TEL AVIV – Nonostante si sia riacceso in maniera preoccupante il fronte di guerra Medio orientale, dopo il naufragio - la scorsa settimana - del cessate il fuoco tra Israele e Hamas, nelle ultime ore entrambi gli schieramenti hanno assistito all’esplosione delle proteste di piazza.
A Gerusalemme, centinaia di cittadini si sono radunati fuori dall’ufficio del primo ministro israeliano Benjamin Netanyahu, per protestare contro l’operato del governo, nelle stesse ore in cui il premier israeliano era al lavoro per estromettere i massimi funzionari della sicurezza e della giustizia.
I dimostranti hanno sfilato per chiedere alle autorità di raggiungere un accordo per liberare gli ostaggi detenuti nella Striscia. A Gaza, viceversa, gli abitanti hanno dimostrato contro Hamas scandendo cori in cui chiedevano al gruppo terroristico di andarsene.
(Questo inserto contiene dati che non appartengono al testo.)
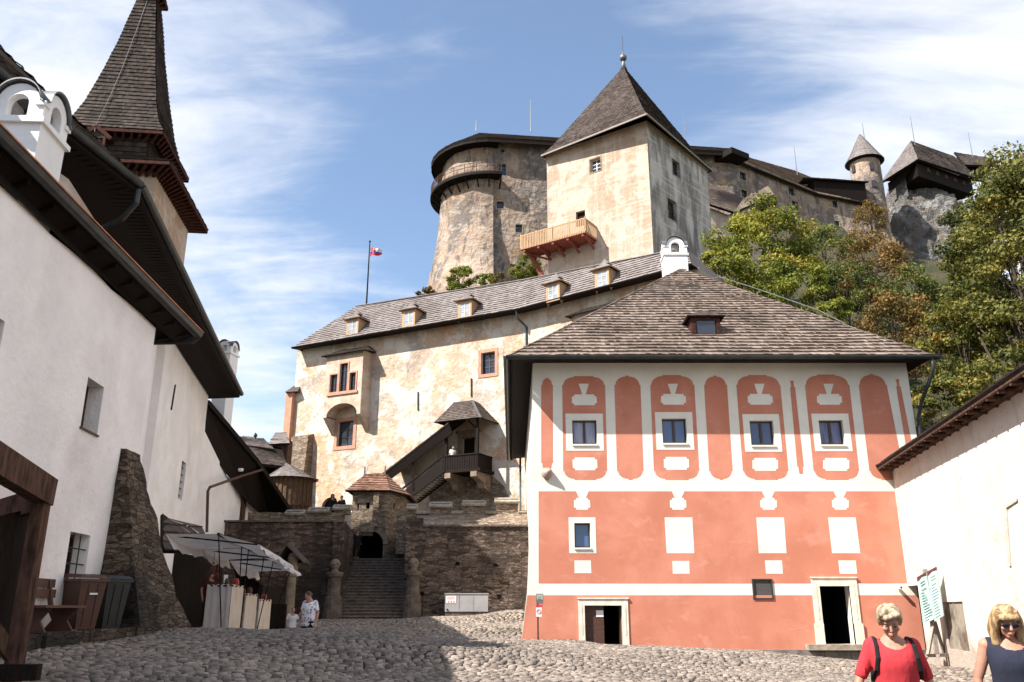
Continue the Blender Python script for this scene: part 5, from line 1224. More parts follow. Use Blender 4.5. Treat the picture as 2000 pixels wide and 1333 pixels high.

“Vogliamo mangiare, Hamas vai via”, urlavano i gazawi, stremati dalla guerra e dalle condizioni in cui sono costretti a vivere da quasi un anno e mezzo.
In diversi punti della Striscia sono montate le proteste che si sono estese dal campo profughi di Jabalya, nella parte occidentale di Gaza City, a Beit Lahia, nella parte settentrionale, fino a Khan Younis, nel sud di Gaza, dove i residenti hanno sfilato in corteo gridando “fuori Hamas”.
“Le manifestazioni nella striscia di Gaza sono un grido dei residenti contro le politiche di Hamas”, ha commentato il consigliere del presidente dell’Autorità nazionale palestinese Abu Mazen, che ha suggerito come unica soluzione possibile quella di ripristinare il controllo dell’Anp sulla Striscia.
“Dobbiamo concentrarci sulla rimozione di Hamas dal potere. Suggerisco all’organizzazione di ascoltare il popolo palestinese a Gaza”.
E di questa situazione potrebbe approfittare il governo di Tel Aviv che, secondo il Financial Times, starebbe studiando un piano militare per prendere il controllo e governare Gaza, complice anche il supporto incondizionato garantito dalla nuova amministrazione americana.
“La precedente amministrazione voleva ponessimo fine alla guerra. Trump vuole che la vinciamo”, ha dichiarato un funzionario israeliano al giornale statunitense. Il piano prevederebbe il trasferimento dei 2,3 milioni di abitanti di Gaza nella piccola area costiera di al-Mawasi, attualmente descritta da Israele come una “zona umanitaria”.
Secondo alcuni analisti militari, sarebbero necessarie almeno quattro divisioni dell’esercito - circa 40mila soldati - per governare Gaza in modo permanente, sollevando dubbi sulla fattibilità della proposta. Intanto, il presidente israeliano Isaac Herzog si è detto “scioccato” nel constatare che la liberazione degli ostaggi a Gaza non sia più la massima priorità per il Paese.
Nella sua replica il ministro della Difesa Israel Katz ha ricordato che “l’obiettivo è riportare a casa tutti gli ostaggi”. “Se Hamas continua a rifiutarsi, pagherà in termini di territorio che verrà preso, agenti e infrastrutture che verranno eliminate”, uno scenario che sembrerebbe confermare la versione del Financial Times.
Le incursioni israeliane, nel frattempo, sono proseguite non solo sulla Striscia, ma anche su Siria e Libano, dove l’esercito di Tel Aviv ha fatto sapere di aver eliminato un comandante Hezbollah. Offensive criticate, durante la sua visita dei giorni scorsi a Gerusalemme, dall’alta rappresentante dell’Unione Europea per gli Affari esteri, Kaja Kallas.
“Questi attacchi sono inutili e rischiano di aggravare ulteriormente la situazione. La Siria, al momento, non sta attaccando Israele, e queste azioni alimentano una maggiore radicalizzazione”, ha dichiarato Kallas riferendosi alle recenti operazioni in Siria. Tel Aviv si è giustificata spiegando che queste incursioni vogliono evitare che nuovi armamenti finiscano nelle mani di gruppi jihadisti.
Dopo una notte in carcere, le autorità israeliane hanno rilasciato il regista palestinese Hamdam Ballal che, insieme a un collettivo israelo-palestinese, ha diretto il documentario No Other Land, premiato con un Oscar nelle scorse settimane. Il 36enne era stato aggredito e picchiato da un gruppo di coloni di Susiya, la città nella Cisgiordania meridionale dove vive.
“Dopo essere stato ammanettato tutta la notte e picchiato in una base militare, Hamdam Ballal è libero e sta per tornare a casa dalla sua famiglia”, ha annunciato il co-regista israeliano del film, Yuval Abraham, sui suoi canali social.